Direction: Starting with the first line of the data below, copy each line up to and including the one containing "PI = math.pi". Pictures stay out.

───── Recorded information

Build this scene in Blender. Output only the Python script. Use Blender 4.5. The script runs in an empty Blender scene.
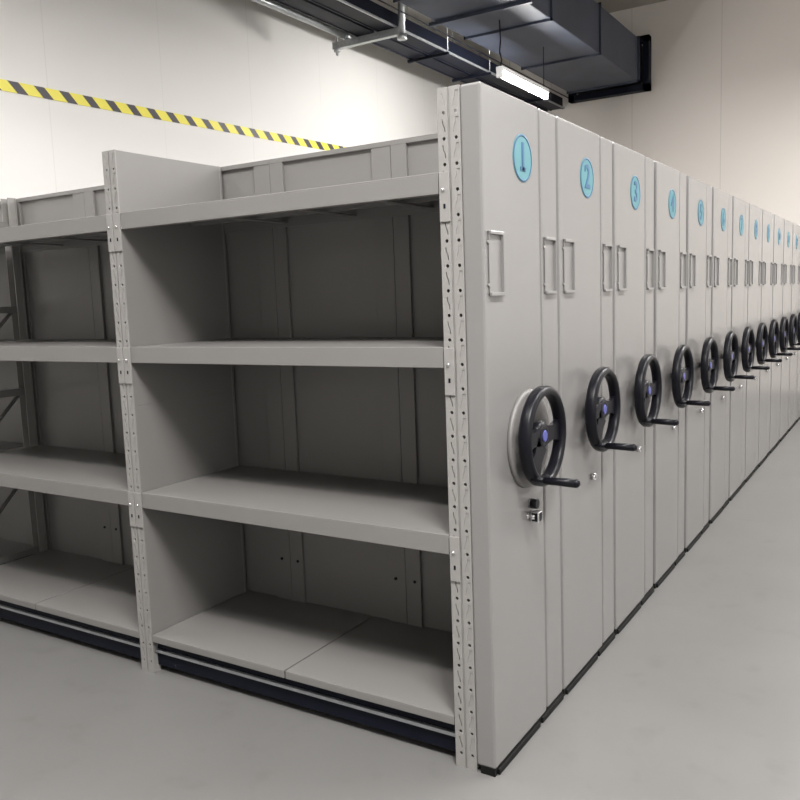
import bpy, bmesh, math, random
from mathutils import Vector, Matrix
random.seed(4)
S = 1.2                       # plan units -> metres
C = bpy.context.scene.collection
sc = bpy.context.scene
H = 1.418                     # cabinet height (plan units)
PI = math.pi

# ------------------------------------------------------------------ materials
def mat(name, col, rough=.5, metal=0., noise=0., nscale=8., bump=0., bscale=200., emit=None, estr=0., spec=.5):
    m = bpy.data.materials.new(name); m.use_nodes = True
    nt = m.node_tree; b = nt.nodes['Principled BSDF']
    b.inputs['Base Color'].default_value = (*col, 1)
    b.inputs['Roughness'].default_value = rough
    b.inputs['Metallic'].default_value = metal
    b.inputs['Specular IOR Level'].default_value = spec
    tc = nt.nodes.new('ShaderNodeTexCoord')
    if noise:
        n = nt.nodes.new('ShaderNodeTexNoise'); n.inputs['Scale'].default_value = nscale
        n.inputs['Detail'].default_value = 5
        nt.links.new(tc.outputs['Object'], n.inputs['Vector'])
        r = nt.nodes.new('ShaderNodeValToRGB')
        r.color_ramp.elements[0].position = .3; r.color_ramp.elements[1].position = .7
        r.color_ramp.elements[0].color = (*[c*(1-noise) for c in col], 1)
        r.color_ramp.elements[1].color = (*[min(1, c*(1+noise)) for c in col], 1)
        nt.links.new(n.outputs['Fac'], r.inputs['Fac'])
        nt.links.new(r.outputs['Color'], b.inputs['Base Color'])
    if bump:
        n2 = nt.nodes.new('ShaderNodeTexNoise'); n2.inputs['Scale'].default_value = bscale
        nt.links.new(tc.outputs['Object'], n2.inputs['Vector'])
        bp = nt.nodes.new('ShaderNodeBump'); bp.inputs['Strength'].default_value = bump
        bp.inputs['Distance'].default_value = .002
        nt.links.new(n2.outputs['Fac'], bp.inputs['Height'])
        nt.links.new(bp.outputs['Normal'], b.inputs['Normal'])
    if emit:
        b.inputs['Emission Color'].default_value = (*emit, 1)
        b.inputs['Emission Strength'].default_value = estr
    return m

M = {}
M['paint'] = mat('warm_grey_powder_coat', (.210, .204, .197), .38, noise=.02, nscale=3, bump=.08, bscale=260, spec=.45)
M['paint_panel'] = mat('warm_grey_panel_coat', (.222, .218, .214), .24, noise=.02, nscale=2, bump=.05, bscale=180, spec=.5)
M['upright'] = mat('light_grey_upright_coat', (.285, .277, .266), .45, noise=.03, nscale=40, bump=.1)
M['navy'] = mat('dark_navy_metal', (.0055, .007, .014), .5, noise=.15, nscale=6, spec=.15)
M['duct'] = mat('dark_blue_duct_skin', (.034, .042, .064), .5, noise=.22, nscale=3.5, bump=.15, bscale=30)
M['black'] = mat('black_plastic', (.005, .005, .008), .36, noise=.1, nscale=30, spec=.22)
M['rubber'] = mat('black_rubber', (.006, .006, .006), .6, spec=.2)
M['chrome'] = mat('polished_chrome', (.8, .8, .82), .15, 1.)
M['disc'] = mat('brushed_grey_disc', (.20, .195, .19), .55, .2)
M['galv'] = mat('galvanised_steel', (.42, .44, .45), .42, .75, noise=.12, nscale=25)
M['badge'] = mat('cyan_badge', (.074, .235, .272), .45)
M['badge_ink'] = mat('dark_blue_ink', (.018, .10, .22), .4)
M['blue_cap'] = mat('violet_blue_cap', (.07, .08, .30), .3)
M['tube'] = mat('lamp_tube', (1, 1, 1), .4, emit=(1, .98, .95), estr=240)
M['lamp_white'] = mat('white_lamp_housing', (.8, .8, .8), .4)
M['ceil'] = mat('ceiling_off_white', (.40, .37, .32), .8)

def wall_mat(name, col, axis, offset, pitch, seam=.80):
    m = mat(name, col, .62, noise=.018, nscale=.9, bump=.04, bscale=60)
    nt = m.node_tree; b = nt.nodes['Principled BSDF']
    src = b.inputs['Base Color'].links[0].from_socket
    tc = [n for n in nt.nodes if n.type == 'TEX_COORD'][0]
    sp = nt.nodes.new('ShaderNodeSeparateXYZ'); nt.links.new(tc.outputs['Object'], sp.inputs[0])
    def mth(op, a, bb=None):
        n = nt.nodes.new('ShaderNodeMath'); n.operation = op
        if hasattr(a, 'links'): nt.links.new(a, n.inputs[0])
        else: n.inputs[0].default_value = a
        if bb is not None: n.inputs[1].default_value = bb
        return n.outputs[0]
    v = mth('SUBTRACT', sp.outputs['XYZ'.index(axis)], offset)
    v = mth('MULTIPLY', v, 1/pitch); v = mth('FRACT', v)
    v = mth('SUBTRACT', v, .5); v = mth('ABSOLUTE', v)
    v = mth('LESS_THAN', v, .004/pitch)
    mx = nt.nodes.new('ShaderNodeMix'); mx.data_type = 'RGBA'
    nt.links.new(v, mx.inputs['Factor']); nt.links.new(src, mx.inputs['A'])
    mx.inputs['B'].default_value = (*[c*seam for c in col], 1)
    nt.links.new(mx.outputs['Result'], b.inputs['Base Color'])
    return m
PW = .842*S
M['wall_far'] = wall_mat('beige_wall_panels', (.70, .66, .62), 'X', (-.914)*S-PW/2, PW)
M['wall_left'] = wall_mat('white_wall_panels', (.73, .72, .70), 'Y', (.3)*S, PW, .93)
M['wall_near'] = mat('grey_near_wall', (.38, .37, .36), .7, noise=.02, nscale=1)
M['added_band'] = mat('dark_grey_added_band', (.07, .07, .068), .6, noise=.05, nscale=4)  # for the dark band added low on the unseen right wall
M['wall_plain'] = mat('off_white_wall', (.74, .73, .72), .7, noise=.02, nscale=1)

def floor_mat():
    m = mat('grey_epoxy_floor', (.155, .153, .149), .45, noise=.05, nscale=2.2, bump=.06, bscale=40)
    nt = m.node_tree; b = nt.nodes['Principled BSDF']
    src = b.inputs['Base Color'].links[0].from_socket
    tc = [n for n in nt.nodes if n.type == 'TEX_COORD'][0]
    n = nt.nodes.new('ShaderNodeTexNoise'); n.inputs['Scale'].default_value = 9; n.inputs['Detail'].default_value = 8
    nt.links.new(tc.outputs['Object'], n.inputs['Vector'])
    r = nt.nodes.new('ShaderNodeValToRGB'); r.color_ramp.elements[0].position = .28; r.color_ramp.elements[1].position = .42
    r.color_ramp.elements[0].color = (.86, .85, .84, 1); r.color_ramp.elements[1].color = (1, 1, 1, 1)
    nt.links.new(n.outputs['Fac'], r.inputs['Fac'])
    mx = nt.nodes.new('ShaderNodeMix'); mx.data_type = 'RGBA'; mx.blend_type = 'MULTIPLY'
    mx.inputs['Factor'].default_value = .6
    nt.links.new(src, mx.inputs['A']); nt.links.new(r.outputs['Color'], mx.inputs['B'])
    nt.links.new(mx.outputs['Result'], b.inputs['Base Color'])
    return m
M['floor'] = floor_mat()

def tape_mat():
    m = bpy.data.materials.new('yellow_black_hazard_stripes'); m.use_nodes = True
    nt = m.node_tree; b = nt.nodes['Principled BSDF']; b.inputs['Roughness'].default_value = .45
    tc = nt.nodes.new('ShaderNodeTexCoord'); sp = nt.nodes.new('ShaderNodeSeparateXYZ')
    nt.links.new(tc.outputs['Object'], sp.inputs[0])
    def mth(op, a, bb):
        n = nt.nodes.new('ShaderNodeMath'); n.operation = op
        for i, t in enumerate((a, bb)):
            if t is None: continue
            if hasattr(t, 'links'): nt.links.new(t, n.inputs[i])
            else: n.inputs[i].default_value = t
        return n.outputs[0]
    z = mth('MULTIPLY', sp.outputs['Z'], 1.0)
    v = mth('ADD', sp.outputs['Y'], z)
    v = mth('MULTIPLY', v, 1/(.160*S)); v = mth('FRACT', v, None)
    v = mth('LESS_THAN', v, .42)
    mx = nt.nodes.new('ShaderNodeMix'); mx.data_type = 'RGBA'
    nt.links.new(v, mx.inputs['Factor'])
    mx.inputs['A'].default_value = (.78, .70, .08, 1); mx.inputs['B'].default_value = (.035, .03, .04, 1)
    nt.links.new(mx.outputs['Result'], b.inputs['Base Color'])
    return m
M['tape'] = tape_mat()

# ------------------------------------------------------------------ mesh helpers (plan units)
class MB:
    def __init__(s): s.bm = bmesh.new(); s.smooth = False
    def box(s, x0, x1, y0, y1, z0, z1, bev=0, mi=0):
        r = bmesh.ops.create_cube(s.bm, size=1)
        vs = r['verts']
        for v in vs:
            v.co = Vector(((x0+x1)/2+v.co.x*(x1-x0), (y0+y1)/2+v.co.y*(y1-y0), (z0+z1)/2+v.co.z*(z1-z0)))
        fs = set(f for v in vs for f in v.link_faces)
        for f in fs: f.material_index = mi
        if bev:
            es = list(set(e for v in vs for e in v.link_edges))
            bmesh.ops.bevel(s.bm, geom=es, offset=bev, segments=2, affect='EDGES', profile=.5)
        return s
    def cyl(s, p0, p1, r0, r1=None, n=20, mi=0, cap=True):
        r1 = r0 if r1 is None else r1
        p0 = Vector(p0); p1 = Vector(p1); d = (p1-p0); ln = d.length; d.normalize()
        q = d.to_track_quat('Z', 'Y').to_matrix().to_4x4()
        mtx = Matrix.Translation((p0+p1)/2) @ q
        r = bmesh.ops.create_cone(s.bm, cap_ends=cap, segments=n, radius1=r0, radius2=r1, depth=ln, matrix=mtx)
        for f in set(f for v in r['verts'] for f in v.link_faces):
            f.material_index = mi; f.smooth = len(f.verts) == 4
        return s
    def sphere(s, c, r, mi=0, sx=1, n=16):
        g = bmesh.ops.create_uvsphere(s.bm, u_segments=n, v_segments=n//2, radius=r, matrix=Matrix.Translation(Vector(c)) @ Matrix.Diagonal((sx, 1, 1, 1)))
        for f in set(f for v in g['verts'] for f in v.link_faces): f.material_index = mi; f.smooth = True
        return s
    def lathe(s, prof, c, n=48, closed=True, mi=0):
        # profile of (x, r) about the X axis through c
        rings = []
        for i in range(n):
            a = 2*PI*i/n
            rings.append([s.bm.verts.new((c[0]+x, c[1]+r*math.cos(a), c[2]+r*math.sin(a))) for x, r in prof])
        m = len(prof)
        for i in range(n):
            A = rings[i]; B = rings[(i+1) % n]
            for j in range(m if closed else m-1):
                f = s.bm.faces.new((A[j], A[(j+1) % m], B[(j+1) % m], B[j])); f.smooth = True; f.material_index = mi
        return s
    def prism(s, pts, x0, x1, mi=0):
        # polygon in (y,z) extruded along x
        a = [s.bm.verts.new((x0, y, z)) for y, z in pts]; b = [s.bm.verts.new((x1, y, z)) for y, z in pts]
        fs = [s.bm.faces.new(a[::-1]), s.bm.faces.new(b)]
        n = len(pts)
        for i in range(n): fs.append(s.bm.faces.new((a[i], a[(i+1) % n], b[(i+1) % n], b[i])))
        for f in fs: f.material_index = mi
        return s
    def mesh(s, name, mats):
        bmesh.ops.recalc_face_normals(s.bm, faces=s.bm.faces[:])
        for v in s.bm.verts: v.co *= S
        me = bpy.data.meshes.new(name); s.bm.to_mesh(me); s.bm.free()
        for m in (mats if isinstance(mats, (list, tuple)) else [mats]): me.materials.append(m)
        return me
    def build(s, name, mats, parent=None, loc=(0, 0, 0)):
        return link(name, s.mesh(name, mats), parent, loc)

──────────

Task result:
Build this scene in Blender. Output only the Python script. Use Blender 4.5. The script runs in an empty Blender scene.
import bpy, bmesh, math, random
from mathutils import Vector, Matrix
random.seed(4)
S = 1.2                       # plan units -> metres
C = bpy.context.scene.collection
sc = bpy.context.scene
H = 1.418                     # cabinet height (plan units)
PI = math.pi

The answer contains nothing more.